## start

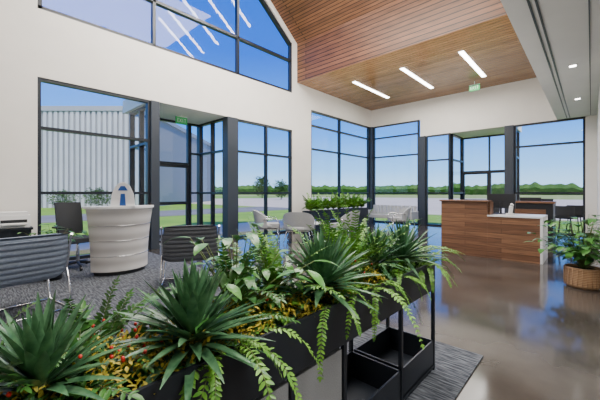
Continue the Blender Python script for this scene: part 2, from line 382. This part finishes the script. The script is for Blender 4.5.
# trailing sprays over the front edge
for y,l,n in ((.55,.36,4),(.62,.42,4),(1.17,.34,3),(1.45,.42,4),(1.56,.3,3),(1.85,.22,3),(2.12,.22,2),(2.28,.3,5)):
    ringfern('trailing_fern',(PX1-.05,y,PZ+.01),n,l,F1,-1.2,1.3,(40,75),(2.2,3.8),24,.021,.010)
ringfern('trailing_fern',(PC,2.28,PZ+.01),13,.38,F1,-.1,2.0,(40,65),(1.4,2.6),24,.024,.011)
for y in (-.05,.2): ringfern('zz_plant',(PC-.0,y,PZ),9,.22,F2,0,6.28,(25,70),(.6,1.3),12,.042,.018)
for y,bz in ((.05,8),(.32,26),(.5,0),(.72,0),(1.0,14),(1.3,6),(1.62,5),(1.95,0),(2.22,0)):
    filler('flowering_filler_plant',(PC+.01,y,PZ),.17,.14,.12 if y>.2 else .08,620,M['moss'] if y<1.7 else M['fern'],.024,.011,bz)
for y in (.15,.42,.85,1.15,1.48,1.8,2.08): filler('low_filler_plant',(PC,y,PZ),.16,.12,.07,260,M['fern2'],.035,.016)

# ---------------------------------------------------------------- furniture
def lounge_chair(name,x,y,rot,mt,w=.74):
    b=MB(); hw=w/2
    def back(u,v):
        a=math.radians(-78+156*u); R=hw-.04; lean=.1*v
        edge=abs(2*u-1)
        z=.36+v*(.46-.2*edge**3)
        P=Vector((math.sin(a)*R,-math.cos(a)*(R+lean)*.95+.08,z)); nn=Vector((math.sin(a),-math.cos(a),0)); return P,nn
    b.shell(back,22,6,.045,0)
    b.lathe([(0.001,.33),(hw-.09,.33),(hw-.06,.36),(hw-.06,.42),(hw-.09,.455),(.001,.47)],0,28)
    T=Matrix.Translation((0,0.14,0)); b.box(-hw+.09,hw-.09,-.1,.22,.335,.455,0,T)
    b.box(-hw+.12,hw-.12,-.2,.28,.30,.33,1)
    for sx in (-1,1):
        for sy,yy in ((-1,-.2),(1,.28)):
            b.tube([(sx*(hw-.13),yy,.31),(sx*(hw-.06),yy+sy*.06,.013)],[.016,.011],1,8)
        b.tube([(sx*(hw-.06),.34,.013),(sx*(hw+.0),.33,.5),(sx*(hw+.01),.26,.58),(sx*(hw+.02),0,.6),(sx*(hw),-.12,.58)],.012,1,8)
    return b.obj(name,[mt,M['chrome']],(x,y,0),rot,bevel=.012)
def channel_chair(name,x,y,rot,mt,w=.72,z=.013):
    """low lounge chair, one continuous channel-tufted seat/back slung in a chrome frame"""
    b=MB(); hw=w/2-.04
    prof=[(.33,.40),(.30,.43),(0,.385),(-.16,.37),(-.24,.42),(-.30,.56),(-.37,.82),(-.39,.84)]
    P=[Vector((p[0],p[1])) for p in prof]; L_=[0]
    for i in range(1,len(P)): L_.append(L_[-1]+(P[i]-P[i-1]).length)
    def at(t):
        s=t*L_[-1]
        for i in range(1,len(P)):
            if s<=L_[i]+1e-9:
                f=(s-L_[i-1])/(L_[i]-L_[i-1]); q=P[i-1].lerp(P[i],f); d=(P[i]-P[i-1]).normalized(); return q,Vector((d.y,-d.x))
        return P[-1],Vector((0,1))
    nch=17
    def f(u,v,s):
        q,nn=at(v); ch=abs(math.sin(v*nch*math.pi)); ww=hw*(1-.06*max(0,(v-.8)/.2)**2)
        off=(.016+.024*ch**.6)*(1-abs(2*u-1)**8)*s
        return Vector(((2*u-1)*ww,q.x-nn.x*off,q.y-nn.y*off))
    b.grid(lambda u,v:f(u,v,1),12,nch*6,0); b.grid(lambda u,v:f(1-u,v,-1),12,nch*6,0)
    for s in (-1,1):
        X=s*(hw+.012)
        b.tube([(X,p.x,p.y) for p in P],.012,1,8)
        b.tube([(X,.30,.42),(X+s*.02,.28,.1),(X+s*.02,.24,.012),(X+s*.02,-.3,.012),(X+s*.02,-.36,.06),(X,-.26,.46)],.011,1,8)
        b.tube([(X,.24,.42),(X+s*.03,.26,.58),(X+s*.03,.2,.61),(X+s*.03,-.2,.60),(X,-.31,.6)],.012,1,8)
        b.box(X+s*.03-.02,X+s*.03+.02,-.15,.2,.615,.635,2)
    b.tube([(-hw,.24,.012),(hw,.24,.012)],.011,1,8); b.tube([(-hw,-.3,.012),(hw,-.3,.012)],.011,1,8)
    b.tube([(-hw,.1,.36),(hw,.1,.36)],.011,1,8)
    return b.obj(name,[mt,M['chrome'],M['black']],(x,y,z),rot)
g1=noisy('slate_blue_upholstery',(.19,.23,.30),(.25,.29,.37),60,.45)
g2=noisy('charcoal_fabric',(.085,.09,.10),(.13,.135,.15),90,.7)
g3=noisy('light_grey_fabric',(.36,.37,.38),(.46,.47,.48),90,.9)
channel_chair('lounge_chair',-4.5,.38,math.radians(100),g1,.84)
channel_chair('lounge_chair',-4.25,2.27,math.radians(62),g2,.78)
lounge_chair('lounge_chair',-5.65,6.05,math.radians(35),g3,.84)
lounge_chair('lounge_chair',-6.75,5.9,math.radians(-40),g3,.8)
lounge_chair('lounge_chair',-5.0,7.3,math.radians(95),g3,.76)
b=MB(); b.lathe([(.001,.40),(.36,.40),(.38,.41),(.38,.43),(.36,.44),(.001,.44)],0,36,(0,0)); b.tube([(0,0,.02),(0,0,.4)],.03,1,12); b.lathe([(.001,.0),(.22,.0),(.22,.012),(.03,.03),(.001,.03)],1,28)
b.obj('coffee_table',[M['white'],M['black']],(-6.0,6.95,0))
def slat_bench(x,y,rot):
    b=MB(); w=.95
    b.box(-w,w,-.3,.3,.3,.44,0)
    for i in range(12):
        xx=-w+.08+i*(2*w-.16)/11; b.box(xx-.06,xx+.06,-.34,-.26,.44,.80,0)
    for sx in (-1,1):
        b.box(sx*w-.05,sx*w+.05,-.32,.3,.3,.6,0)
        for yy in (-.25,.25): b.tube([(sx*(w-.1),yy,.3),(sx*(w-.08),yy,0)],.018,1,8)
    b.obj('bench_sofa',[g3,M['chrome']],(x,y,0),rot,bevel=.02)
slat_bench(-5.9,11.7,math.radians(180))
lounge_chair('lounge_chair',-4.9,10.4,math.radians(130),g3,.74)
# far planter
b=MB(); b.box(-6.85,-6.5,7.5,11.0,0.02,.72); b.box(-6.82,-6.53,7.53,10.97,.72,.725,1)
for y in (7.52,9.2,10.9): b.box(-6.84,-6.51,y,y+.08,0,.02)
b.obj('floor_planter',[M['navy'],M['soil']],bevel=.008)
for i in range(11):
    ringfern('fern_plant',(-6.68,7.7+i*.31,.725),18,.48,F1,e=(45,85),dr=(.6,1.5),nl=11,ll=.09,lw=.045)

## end

Task requirements>
Leave out the pictures and restate everything else word for word.

Task solution>
Continue the Blender Python script for this scene: part 2, from line 382. This part finishes the script. The script is for Blender 4.5.
# trailing sprays over the front edge
for y,l,n in ((.55,.36,4),(.62,.42,4),(1.17,.34,3),(1.45,.42,4),(1.56,.3,3),(1.85,.22,3),(2.12,.22,2),(2.28,.3,5)):
    ringfern('trailing_fern',(PX1-.05,y,PZ+.01),n,l,F1,-1.2,1.3,(40,75),(2.2,3.8),24,.021,.010)
ringfern('trailing_fern',(PC,2.28,PZ+.01),13,.38,F1,-.1,2.0,(40,65),(1.4,2.6),24,.024,.011)
for y in (-.05,.2): ringfern('zz_plant',(PC-.0,y,PZ),9,.22,F2,0,6.28,(25,70),(.6,1.3),12,.042,.018)
for y,bz in ((.05,8),(.32,26),(.5,0),(.72,0),(1.0,14),(1.3,6),(1.62,5),(1.95,0),(2.22,0)):
    filler('flowering_filler_plant',(PC+.01,y,PZ),.17,.14,.12 if y>.2 else .08,620,M['moss'] if y<1.7 else M['fern'],.024,.011,bz)
for y in (.15,.42,.85,1.15,1.48,1.8,2.08): filler('low_filler_plant',(PC,y,PZ),.16,.12,.07,260,M['fern2'],.035,.016)

# ---------------------------------------------------------------- furniture
def lounge_chair(name,x,y,rot,mt,w=.74):
    b=MB(); hw=w/2
    def back(u,v):
        a=math.radians(-78+156*u); R=hw-.04; lean=.1*v
        edge=abs(2*u-1)
        z=.36+v*(.46-.2*edge**3)
        P=Vector((math.sin(a)*R,-math.cos(a)*(R+lean)*.95+.08,z)); nn=Vector((math.sin(a),-math.cos(a),0)); return P,nn
    b.shell(back,22,6,.045,0)
    b.lathe([(0.001,.33),(hw-.09,.33),(hw-.06,.36),(hw-.06,.42),(hw-.09,.455),(.001,.47)],0,28)
    T=Matrix.Translation((0,0.14,0)); b.box(-hw+.09,hw-.09,-.1,.22,.335,.455,0,T)
    b.box(-hw+.12,hw-.12,-.2,.28,.30,.33,1)
    for sx in (-1,1):
        for sy,yy in ((-1,-.2),(1,.28)):
            b.tube([(sx*(hw-.13),yy,.31),(sx*(hw-.06),yy+sy*.06,.013)],[.016,.011],1,8)
        b.tube([(sx*(hw-.06),.34,.013),(sx*(hw+.0),.33,.5),(sx*(hw+.01),.26,.58),(sx*(hw+.02),0,.6),(sx*(hw),-.12,.58)],.012,1,8)
    return b.obj(name,[mt,M['chrome']],(x,y,0),rot,bevel=.012)
def channel_chair(name,x,y,rot,mt,w=.72,z=.013):
    """low lounge chair, one continuous channel-tufted seat/back slung in a chrome frame"""
    b=MB(); hw=w/2-.04
    prof=[(.33,.40),(.30,.43),(0,.385),(-.16,.37),(-.24,.42),(-.30,.56),(-.37,.82),(-.39,.84)]
    P=[Vector((p[0],p[1])) for p in prof]; L_=[0]
    for i in range(1,len(P)): L_.append(L_[-1]+(P[i]-P[i-1]).length)
    def at(t):
        s=t*L_[-1]
        for i in range(1,len(P)):
            if s<=L_[i]+1e-9:
                f=(s-L_[i-1])/(L_[i]-L_[i-1]); q=P[i-1].lerp(P[i],f); d=(P[i]-P[i-1]).normalized(); return q,Vector((d.y,-d.x))
        return P[-1],Vector((0,1))
    nch=17
    def f(u,v,s):
        q,nn=at(v); ch=abs(math.sin(v*nch*math.pi)); ww=hw*(1-.06*max(0,(v-.8)/.2)**2)
        off=(.016+.024*ch**.6)*(1-abs(2*u-1)**8)*s
        return Vector(((2*u-1)*ww,q.x-nn.x*off,q.y-nn.y*off))
    b.grid(lambda u,v:f(u,v,1),12,nch*6,0); b.grid(lambda u,v:f(1-u,v,-1),12,nch*6,0)
    for s in (-1,1):
        X=s*(hw+.012)
        b.tube([(X,p.x,p.y) for p in P],.012,1,8)
        b.tube([(X,.30,.42),(X+s*.02,.28,.1),(X+s*.02,.24,.012),(X+s*.02,-.3,.012),(X+s*.02,-.36,.06),(X,-.26,.46)],.011,1,8)
        b.tube([(X,.24,.42),(X+s*.03,.26,.58),(X+s*.03,.2,.61),(X+s*.03,-.2,.60),(X,-.31,.6)],.012,1,8)
        b.box(X+s*.03-.02,X+s*.03+.02,-.15,.2,.615,.635,2)
    b.tube([(-hw,.24,.012),(hw,.24,.012)],.011,1,8); b.tube([(-hw,-.3,.012),(hw,-.3,.012)],.011,1,8)
    b.tube([(-hw,.1,.36),(hw,.1,.36)],.011,1,8)
    return b.obj(name,[mt,M['chrome'],M['black']],(x,y,z),rot)
g1=noisy('slate_blue_upholstery',(.19,.23,.30),(.25,.29,.37),60,.45)
g2=noisy('charcoal_fabric',(.085,.09,.10),(.13,.135,.15),90,.7)
g3=noisy('light_grey_fabric',(.36,.37,.38),(.46,.47,.48),90,.9)
channel_chair('lounge_chair',-4.5,.38,math.radians(100),g1,.84)
channel_chair('lounge_chair',-4.25,2.27,math.radians(62),g2,.78)
lounge_chair('lounge_chair',-5.65,6.05,math.radians(35),g3,.84)
lounge_chair('lounge_chair',-6.75,5.9,math.radians(-40),g3,.8)
lounge_chair('lounge_chair',-5.0,7.3,math.radians(95),g3,.76)
b=MB(); b.lathe([(.001,.40),(.36,.40),(.38,.41),(.38,.43),(.36,.44),(.001,.44)],0,36,(0,0)); b.tube([(0,0,.02),(0,0,.4)],.03,1,12); b.lathe([(.001,.0),(.22,.0),(.22,.012),(.03,.03),(.001,.03)],1,28)
b.obj('coffee_table',[M['white'],M['black']],(-6.0,6.95,0))
def slat_bench(x,y,rot):
    b=MB(); w=.95
    b.box(-w,w,-.3,.3,.3,.44,0)
    for i in range(12):
        xx=-w+.08+i*(2*w-.16)/11; b.box(xx-.06,xx+.06,-.34,-.26,.44,.80,0)
    for sx in (-1,1):
        b.box(sx*w-.05,sx*w+.05,-.32,.3,.3,.6,0)
        for yy in (-.25,.25): b.tube([(sx*(w-.1),yy,.3),(sx*(w-.08),yy,0)],.018,1,8)
    b.obj('bench_sofa',[g3,M['chrome']],(x,y,0),rot,bevel=.02)
slat_bench(-5.9,11.7,math.radians(180))
lounge_chair('lounge_chair',-4.9,10.4,math.radians(130),g3,.74)
# far planter
b=MB(); b.box(-6.85,-6.5,7.5,11.0,0.02,.72); b.box(-6.82,-6.53,7.53,10.97,.72,.725,1)
for y in (7.52,9.2,10.9): b.box(-6.84,-6.51,y,y+.08,0,.02)
b.obj('floor_planter',[M['navy'],M['soil']],bevel=.008)
for i in range(11):
    ringfern('fern_plant',(-6.68,7.7+i*.31,.725),18,.48,F1,e=(45,85),dr=(.6,1.5),nl=11,ll=.09,lw=.045)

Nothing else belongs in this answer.